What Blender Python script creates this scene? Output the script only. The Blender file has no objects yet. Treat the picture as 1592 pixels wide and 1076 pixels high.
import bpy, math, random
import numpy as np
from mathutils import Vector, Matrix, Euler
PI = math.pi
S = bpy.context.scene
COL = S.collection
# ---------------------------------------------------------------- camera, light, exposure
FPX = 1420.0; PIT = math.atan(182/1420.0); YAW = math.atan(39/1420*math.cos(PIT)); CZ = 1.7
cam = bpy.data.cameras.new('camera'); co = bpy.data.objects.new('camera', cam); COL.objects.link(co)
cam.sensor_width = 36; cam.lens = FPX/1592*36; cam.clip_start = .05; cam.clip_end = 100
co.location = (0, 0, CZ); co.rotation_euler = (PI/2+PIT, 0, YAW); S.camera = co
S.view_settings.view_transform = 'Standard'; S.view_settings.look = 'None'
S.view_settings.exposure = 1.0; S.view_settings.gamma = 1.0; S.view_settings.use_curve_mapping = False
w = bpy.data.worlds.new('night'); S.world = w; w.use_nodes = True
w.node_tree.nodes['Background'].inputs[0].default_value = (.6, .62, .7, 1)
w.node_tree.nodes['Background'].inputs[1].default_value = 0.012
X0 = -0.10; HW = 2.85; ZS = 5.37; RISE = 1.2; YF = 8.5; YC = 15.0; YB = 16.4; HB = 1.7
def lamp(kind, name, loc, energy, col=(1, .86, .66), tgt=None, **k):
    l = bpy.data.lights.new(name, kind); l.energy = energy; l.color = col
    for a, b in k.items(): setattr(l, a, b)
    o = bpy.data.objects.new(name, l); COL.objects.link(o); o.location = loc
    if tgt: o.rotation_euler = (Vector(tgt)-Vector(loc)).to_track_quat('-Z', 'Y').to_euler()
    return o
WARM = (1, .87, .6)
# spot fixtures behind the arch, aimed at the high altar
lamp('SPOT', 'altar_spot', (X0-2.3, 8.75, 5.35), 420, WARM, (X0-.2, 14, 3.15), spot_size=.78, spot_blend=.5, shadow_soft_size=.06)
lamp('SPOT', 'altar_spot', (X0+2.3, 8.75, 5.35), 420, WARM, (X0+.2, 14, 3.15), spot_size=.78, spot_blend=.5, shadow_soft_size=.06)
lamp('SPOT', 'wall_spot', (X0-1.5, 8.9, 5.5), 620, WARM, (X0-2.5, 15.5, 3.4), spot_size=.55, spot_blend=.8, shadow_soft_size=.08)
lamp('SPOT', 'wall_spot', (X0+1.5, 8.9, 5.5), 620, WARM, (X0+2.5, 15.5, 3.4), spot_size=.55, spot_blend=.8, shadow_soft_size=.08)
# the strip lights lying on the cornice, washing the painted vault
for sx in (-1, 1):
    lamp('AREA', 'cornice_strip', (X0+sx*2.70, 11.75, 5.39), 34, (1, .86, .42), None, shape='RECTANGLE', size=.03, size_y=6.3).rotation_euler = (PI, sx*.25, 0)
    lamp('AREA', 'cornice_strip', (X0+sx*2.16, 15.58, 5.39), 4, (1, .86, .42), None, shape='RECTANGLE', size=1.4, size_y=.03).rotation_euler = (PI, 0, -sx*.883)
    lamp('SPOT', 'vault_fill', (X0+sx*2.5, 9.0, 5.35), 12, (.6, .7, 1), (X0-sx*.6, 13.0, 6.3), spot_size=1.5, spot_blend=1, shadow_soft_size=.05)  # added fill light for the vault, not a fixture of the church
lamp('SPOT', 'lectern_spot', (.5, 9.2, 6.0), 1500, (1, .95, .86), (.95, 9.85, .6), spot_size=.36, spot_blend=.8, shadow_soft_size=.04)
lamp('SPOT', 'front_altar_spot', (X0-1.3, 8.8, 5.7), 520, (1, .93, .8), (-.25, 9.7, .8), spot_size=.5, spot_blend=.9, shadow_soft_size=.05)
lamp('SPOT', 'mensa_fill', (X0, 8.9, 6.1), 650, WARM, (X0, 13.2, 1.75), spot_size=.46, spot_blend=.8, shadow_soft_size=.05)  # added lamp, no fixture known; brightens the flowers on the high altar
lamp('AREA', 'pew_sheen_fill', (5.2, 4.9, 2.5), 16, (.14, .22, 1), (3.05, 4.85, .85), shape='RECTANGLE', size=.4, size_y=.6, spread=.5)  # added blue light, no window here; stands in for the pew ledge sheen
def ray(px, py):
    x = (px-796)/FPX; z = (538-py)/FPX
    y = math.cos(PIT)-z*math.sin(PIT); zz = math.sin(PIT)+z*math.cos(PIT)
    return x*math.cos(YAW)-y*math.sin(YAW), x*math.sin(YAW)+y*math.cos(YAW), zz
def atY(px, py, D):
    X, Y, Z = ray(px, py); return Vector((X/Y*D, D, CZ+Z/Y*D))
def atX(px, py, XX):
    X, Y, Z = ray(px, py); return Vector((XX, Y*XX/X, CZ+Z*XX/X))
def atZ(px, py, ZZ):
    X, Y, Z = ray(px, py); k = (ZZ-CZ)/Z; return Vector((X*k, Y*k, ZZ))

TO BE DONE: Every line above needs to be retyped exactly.

RESULT:
What Blender Python script creates this scene? Output the script only. The Blender file has no objects yet. Treat the picture as 1592 pixels wide and 1076 pixels high.
import bpy, math, random
import numpy as np
from mathutils import Vector, Matrix, Euler
PI = math.pi
S = bpy.context.scene
COL = S.collection
# ---------------------------------------------------------------- camera, light, exposure
FPX = 1420.0; PIT = math.atan(182/1420.0); YAW = math.atan(39/1420*math.cos(PIT)); CZ = 1.7
cam = bpy.data.cameras.new('camera'); co = bpy.data.objects.new('camera', cam); COL.objects.link(co)
cam.sensor_width = 36; cam.lens = FPX/1592*36; cam.clip_start = .05; cam.clip_end = 100
co.location = (0, 0, CZ); co.rotation_euler = (PI/2+PIT, 0, YAW); S.camera = co
S.view_settings.view_transform = 'Standard'; S.view_settings.look = 'None'
S.view_settings.exposure = 1.0; S.view_settings.gamma = 1.0; S.view_settings.use_curve_mapping = False
w = bpy.data.worlds.new('night'); S.world = w; w.use_nodes = True
w.node_tree.nodes['Background'].inputs[0].default_value = (.6, .62, .7, 1)
w.node_tree.nodes['Background'].inputs[1].default_value = 0.012
X0 = -0.10; HW = 2.85; ZS = 5.37; RISE = 1.2; YF = 8.5; YC = 15.0; YB = 16.4; HB = 1.7
def lamp(kind, name, loc, energy, col=(1, .86, .66), tgt=None, **k):
    l = bpy.data.lights.new(name, kind); l.energy = energy; l.color = col
    for a, b in k.items(): setattr(l, a, b)
    o = bpy.data.objects.new(name, l); COL.objects.link(o); o.location = loc
    if tgt: o.rotation_euler = (Vector(tgt)-Vector(loc)).to_track_quat('-Z', 'Y').to_euler()
    return o
WARM = (1, .87, .6)
# spot fixtures behind the arch, aimed at the high altar
lamp('SPOT', 'altar_spot', (X0-2.3, 8.75, 5.35), 420, WARM, (X0-.2, 14, 3.15), spot_size=.78, spot_blend=.5, shadow_soft_size=.06)
lamp('SPOT', 'altar_spot', (X0+2.3, 8.75, 5.35), 420, WARM, (X0+.2, 14, 3.15), spot_size=.78, spot_blend=.5, shadow_soft_size=.06)
lamp('SPOT', 'wall_spot', (X0-1.5, 8.9, 5.5), 620, WARM, (X0-2.5, 15.5, 3.4), spot_size=.55, spot_blend=.8, shadow_soft_size=.08)
lamp('SPOT', 'wall_spot', (X0+1.5, 8.9, 5.5), 620, WARM, (X0+2.5, 15.5, 3.4), spot_size=.55, spot_blend=.8, shadow_soft_size=.08)
# the strip lights lying on the cornice, washing the painted vault
for sx in (-1, 1):
    lamp('AREA', 'cornice_strip', (X0+sx*2.70, 11.75, 5.39), 34, (1, .86, .42), None, shape='RECTANGLE', size=.03, size_y=6.3).rotation_euler = (PI, sx*.25, 0)
    lamp('AREA', 'cornice_strip', (X0+sx*2.16, 15.58, 5.39), 4, (1, .86, .42), None, shape='RECTANGLE', size=1.4, size_y=.03).rotation_euler = (PI, 0, -sx*.883)
    lamp('SPOT', 'vault_fill', (X0+sx*2.5, 9.0, 5.35), 12, (.6, .7, 1), (X0-sx*.6, 13.0, 6.3), spot_size=1.5, spot_blend=1, shadow_soft_size=.05)  # added fill light for the vault, not a fixture of the church
lamp('SPOT', 'lectern_spot', (.5, 9.2, 6.0), 1500, (1, .95, .86), (.95, 9.85, .6), spot_size=.36, spot_blend=.8, shadow_soft_size=.04)
lamp('SPOT', 'front_altar_spot', (X0-1.3, 8.8, 5.7), 520, (1, .93, .8), (-.25, 9.7, .8), spot_size=.5, spot_blend=.9, shadow_soft_size=.05)
lamp('SPOT', 'mensa_fill', (X0, 8.9, 6.1), 650, WARM, (X0, 13.2, 1.75), spot_size=.46, spot_blend=.8, shadow_soft_size=.05)  # added lamp, no fixture known; brightens the flowers on the high altar
lamp('AREA', 'pew_sheen_fill', (5.2, 4.9, 2.5), 16, (.14, .22, 1), (3.05, 4.85, .85), shape='RECTANGLE', size=.4, size_y=.6, spread=.5)  # added blue light, no window here; stands in for the pew ledge sheen
def ray(px, py):
    x = (px-796)/FPX; z = (538-py)/FPX
    y = math.cos(PIT)-z*math.sin(PIT); zz = math.sin(PIT)+z*math.cos(PIT)
    return x*math.cos(YAW)-y*math.sin(YAW), x*math.sin(YAW)+y*math.cos(YAW), zz
def atY(px, py, D):
    X, Y, Z = ray(px, py); return Vector((X/Y*D, D, CZ+Z/Y*D))
def atX(px, py, XX):
    X, Y, Z = ray(px, py); return Vector((XX, Y*XX/X, CZ+Z*XX/X))
def atZ(px, py, ZZ):
    X, Y, Z = ray(px, py); k = (ZZ-CZ)/Z; return Vector((X*k, Y*k, ZZ))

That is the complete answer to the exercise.